A. There are two principles you can use when it comes to purchase an insurance product:
- Catastrophic loss
- Comprehensive coverage
If an insurance product meets the above two principles, it's worth buying, for example, Term life insurance, disability insurance, etc.
You can skip the following niche insurance products:
- Credit life and disability insurance: when you get a card loan or maintain a credit card balance, you may get a pitch for insurance that pays off your loan if you die or disabled. However, this doesn't meet the catastrophic loss principle. Your life insurance and disability insurance should have enough coverage for such loans.
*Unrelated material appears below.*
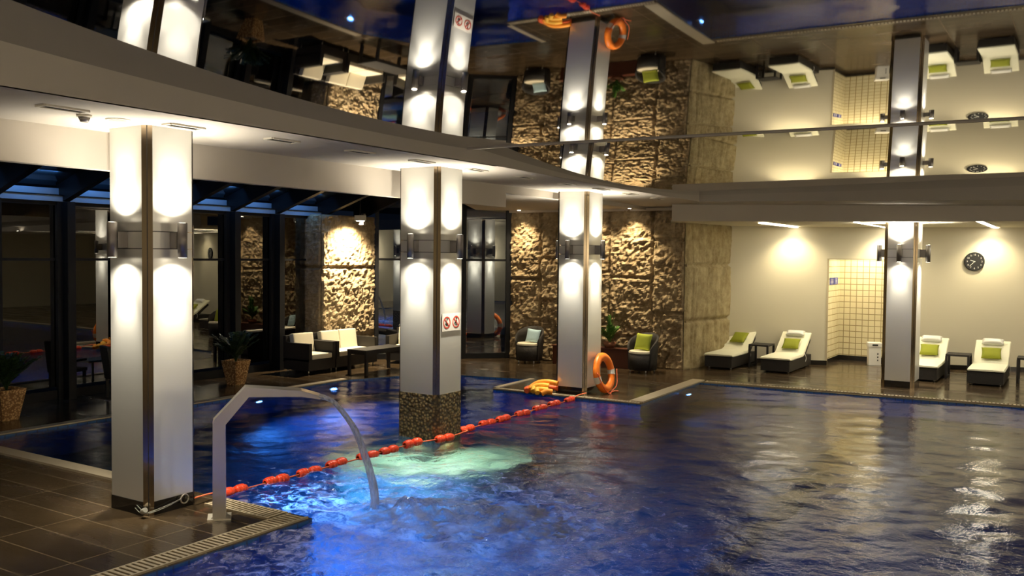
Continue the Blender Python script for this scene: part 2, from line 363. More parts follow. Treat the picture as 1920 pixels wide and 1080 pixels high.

- Mortgage life insurance: this is similar to credit life and disability insurance, while the balance maybe higher in this case, it doesn't pass the comprehensive coverage principle, because it only covers mortgage, doesn't give your loved ones comprehensive coverage.
- Wedding insurance: it pays for nonrefundable deposits if the wedding is cancelled because of a natural disaster, death, illness, etc. This insurance doesn't pass our catastrophic loss principle, plus you need to read the fine print, and pay special attention to the policy's definitions of "act of God" and "natural disasters".
- Dental insurance: such insurance usually has a high premium but a not high coverage limit (e.g. coverage cap at $2,000 per year). If you know your family will use dental services a lot in a year, it's worthwhile to buy it, otherwise, you are better off to pay cash as you go.